Exercise objective ▸
Print out the material that follows word for word.
— Start Dataset excerpt —
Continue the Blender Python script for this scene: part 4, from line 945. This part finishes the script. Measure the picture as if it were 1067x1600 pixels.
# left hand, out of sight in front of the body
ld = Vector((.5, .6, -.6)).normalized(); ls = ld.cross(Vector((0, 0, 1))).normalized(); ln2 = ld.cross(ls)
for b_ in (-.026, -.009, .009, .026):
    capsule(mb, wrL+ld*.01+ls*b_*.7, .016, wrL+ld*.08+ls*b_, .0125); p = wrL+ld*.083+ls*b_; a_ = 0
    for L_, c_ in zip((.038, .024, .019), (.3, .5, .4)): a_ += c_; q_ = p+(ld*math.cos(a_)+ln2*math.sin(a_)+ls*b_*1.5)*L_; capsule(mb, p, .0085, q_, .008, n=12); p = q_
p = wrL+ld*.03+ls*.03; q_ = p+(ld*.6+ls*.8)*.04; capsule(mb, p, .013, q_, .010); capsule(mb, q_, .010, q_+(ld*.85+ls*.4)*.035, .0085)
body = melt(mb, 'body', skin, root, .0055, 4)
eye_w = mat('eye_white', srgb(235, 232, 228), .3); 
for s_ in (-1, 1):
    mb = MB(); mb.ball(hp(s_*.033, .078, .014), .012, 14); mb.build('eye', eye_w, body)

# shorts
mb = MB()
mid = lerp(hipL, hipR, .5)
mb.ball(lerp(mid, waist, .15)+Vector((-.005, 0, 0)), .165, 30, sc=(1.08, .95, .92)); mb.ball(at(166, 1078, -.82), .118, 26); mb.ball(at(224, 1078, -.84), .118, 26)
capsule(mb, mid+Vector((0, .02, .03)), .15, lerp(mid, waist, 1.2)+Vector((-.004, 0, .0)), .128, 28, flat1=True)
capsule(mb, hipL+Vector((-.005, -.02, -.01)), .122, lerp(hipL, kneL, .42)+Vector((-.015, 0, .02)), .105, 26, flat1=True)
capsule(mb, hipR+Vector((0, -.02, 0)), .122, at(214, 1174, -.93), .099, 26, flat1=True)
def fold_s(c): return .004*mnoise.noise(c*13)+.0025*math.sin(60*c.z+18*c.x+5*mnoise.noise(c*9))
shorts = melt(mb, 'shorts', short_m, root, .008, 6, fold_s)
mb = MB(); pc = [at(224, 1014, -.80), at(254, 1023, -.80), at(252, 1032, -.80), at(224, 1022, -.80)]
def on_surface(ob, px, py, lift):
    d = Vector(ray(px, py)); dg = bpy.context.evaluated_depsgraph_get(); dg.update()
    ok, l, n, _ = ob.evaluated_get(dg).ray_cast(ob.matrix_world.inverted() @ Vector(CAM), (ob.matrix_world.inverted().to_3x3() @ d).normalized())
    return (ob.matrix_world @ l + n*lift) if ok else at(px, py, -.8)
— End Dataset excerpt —
Worked answer ▸
Continue the Blender Python script for this scene: part 4, from line 945. This part finishes the script. Measure the picture as if it were 1067x1600 pixels.
# left hand, out of sight in front of the body
ld = Vector((.5, .6, -.6)).normalized(); ls = ld.cross(Vector((0, 0, 1))).normalized(); ln2 = ld.cross(ls)
for b_ in (-.026, -.009, .009, .026):
    capsule(mb, wrL+ld*.01+ls*b_*.7, .016, wrL+ld*.08+ls*b_, .0125); p = wrL+ld*.083+ls*b_; a_ = 0
    for L_, c_ in zip((.038, .024, .019), (.3, .5, .4)): a_ += c_; q_ = p+(ld*math.cos(a_)+ln2*math.sin(a_)+ls*b_*1.5)*L_; capsule(mb, p, .0085, q_, .008, n=12); p = q_
p = wrL+ld*.03+ls*.03; q_ = p+(ld*.6+ls*.8)*.04; capsule(mb, p, .013, q_, .010); capsule(mb, q_, .010, q_+(ld*.85+ls*.4)*.035, .0085)
body = melt(mb, 'body', skin, root, .0055, 4)
eye_w = mat('eye_white', srgb(235, 232, 228), .3); 
for s_ in (-1, 1):
    mb = MB(); mb.ball(hp(s_*.033, .078, .014), .012, 14); mb.build('eye', eye_w, body)

# shorts
mb = MB()
mid = lerp(hipL, hipR, .5)
mb.ball(lerp(mid, waist, .15)+Vector((-.005, 0, 0)), .165, 30, sc=(1.08, .95, .92)); mb.ball(at(166, 1078, -.82), .118, 26); mb.ball(at(224, 1078, -.84), .118, 26)
capsule(mb, mid+Vector((0, .02, .03)), .15, lerp(mid, waist, 1.2)+Vector((-.004, 0, .0)), .128, 28, flat1=True)
capsule(mb, hipL+Vector((-.005, -.02, -.01)), .122, lerp(hipL, kneL, .42)+Vector((-.015, 0, .02)), .105, 26, flat1=True)
capsule(mb, hipR+Vector((0, -.02, 0)), .122, at(214, 1174, -.93), .099, 26, flat1=True)
def fold_s(c): return .004*mnoise.noise(c*13)+.0025*math.sin(60*c.z+18*c.x+5*mnoise.noise(c*9))
shorts = melt(mb, 'shorts', short_m, root, .008, 6, fold_s)
mb = MB(); pc = [at(224, 1014, -.80), at(254, 1023, -.80), at(252, 1032, -.80), at(224, 1022, -.80)]
def on_surface(ob, px, py, lift):
    d = Vector(ray(px, py)); dg = bpy.context.evaluated_depsgraph_get(); dg.update()
    ok, l, n, _ = ob.evaluated_get(dg).ray_cast(ob.matrix_world.inverted() @ Vector(CAM), (ob.matrix_world.inverted().to_3x3() @ d).normalized())
    return (ob.matrix_world @ l + n*lift) if ok else at(px, py, -.8)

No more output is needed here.